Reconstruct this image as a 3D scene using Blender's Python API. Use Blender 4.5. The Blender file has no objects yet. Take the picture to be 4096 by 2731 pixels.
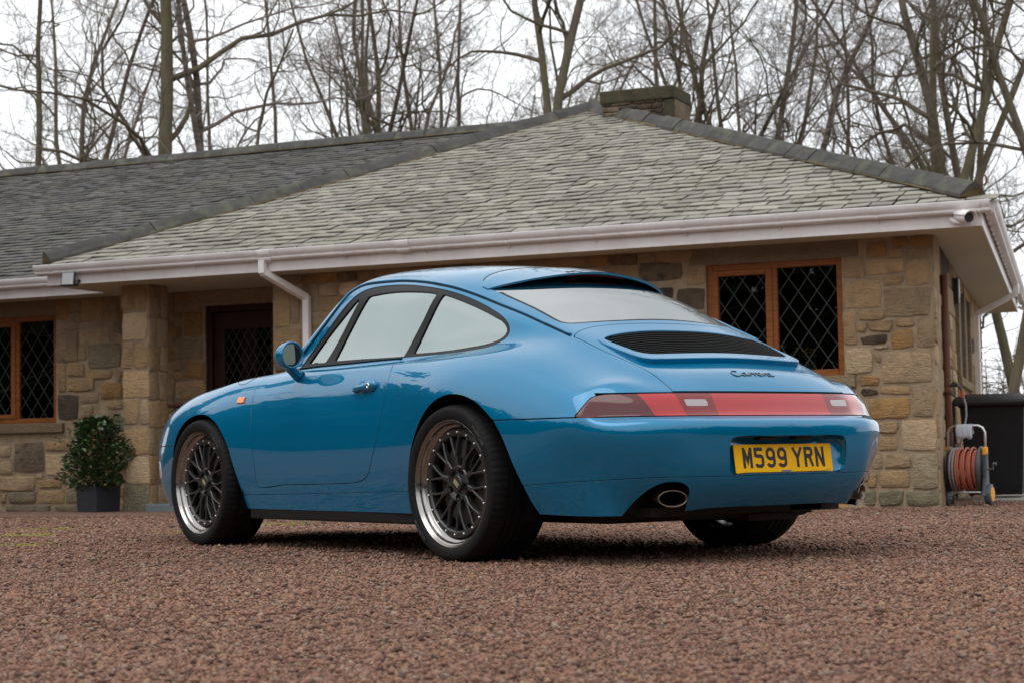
import bpy, bmesh, math, random
import numpy as np
from mathutils import Vector, Matrix, noise
from mathutils.bvhtree import BVHTree
random.seed(7); np.random.seed(7)
SC = bpy.context.scene
COL = SC.collection
PI = math.pi
R = math.radians

# ------------------------------------------------------------------ camera
cam_d = bpy.data.cameras.new('camera'); cam = bpy.data.objects.new('camera', cam_d); COL.objects.link(cam)
CAMP = (-5.0481, -6.1523, .43623); YAW, PITCH, ROLL = .633088, .0606362, -.0178917
def cam_axes():
    f = Vector((math.sin(YAW) * math.cos(PITCH), math.cos(YAW) * math.cos(PITCH), math.sin(PITCH)))
    r0 = Vector((math.cos(YAW), -math.sin(YAW), 0)); u0 = r0.cross(f)
    return math.cos(ROLL) * r0 + math.sin(ROLL) * u0, -math.sin(ROLL) * r0 + math.cos(ROLL) * u0, f
_r, _u, _f = cam_axes()
cam.matrix_world = Matrix(((_r.x, _u.x, -_f.x, CAMP[0]), (_r.y, _u.y, -_f.y, CAMP[1]), (_r.z, _u.z, -_f.z, CAMP[2]), (0, 0, 0, 1)))
cam_d.sensor_width = 36; cam_d.lens = 64.504; cam_d.clip_start = .05; cam_d.clip_end = 600
cam_d.dof.use_dof = True; cam_d.dof.focus_distance = 7.9; cam_d.dof.aperture_fstop = 7.1
SC.camera = cam

# ------------------------------------------------------------------ daylight: bright overcast
SUN_EL, SUN_AZ = R(64), R(262)          # azimuth clockwise from +Y
world = bpy.data.worlds.new('World'); SC.world = world; world.use_nodes = True
nt = world.node_tree; bg = nt.nodes['Background']
sky = nt.nodes.new('ShaderNodeTexSky'); sky.sky_type = 'NISHITA'; sky.sun_disc = False
sky.sun_elevation = SUN_EL; sky.sun_rotation = SUN_AZ; sky.dust_density = 4; sky.air_density = 1
hs = nt.nodes.new('ShaderNodeHueSaturation'); hs.inputs['Saturation'].default_value = .25
nt.links.new(sky.outputs[0], hs.inputs['Color'])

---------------

| SHORT EXERCISE |
Repeat only the lines from the beginning of the material through the line containing "R = math.radians", both ends kept, leaving pictures out.

| OUTPUT FOR THIS TASK |
Reconstruct this image as a 3D scene using Blender's Python API. Use Blender 4.5. The Blender file has no objects yet. Take the picture to be 4096 by 2731 pixels.
import bpy, bmesh, math, random
import numpy as np
from mathutils import Vector, Matrix, noise
from mathutils.bvhtree import BVHTree
random.seed(7); np.random.seed(7)
SC = bpy.context.scene
COL = SC.collection
PI = math.pi
R = math.radians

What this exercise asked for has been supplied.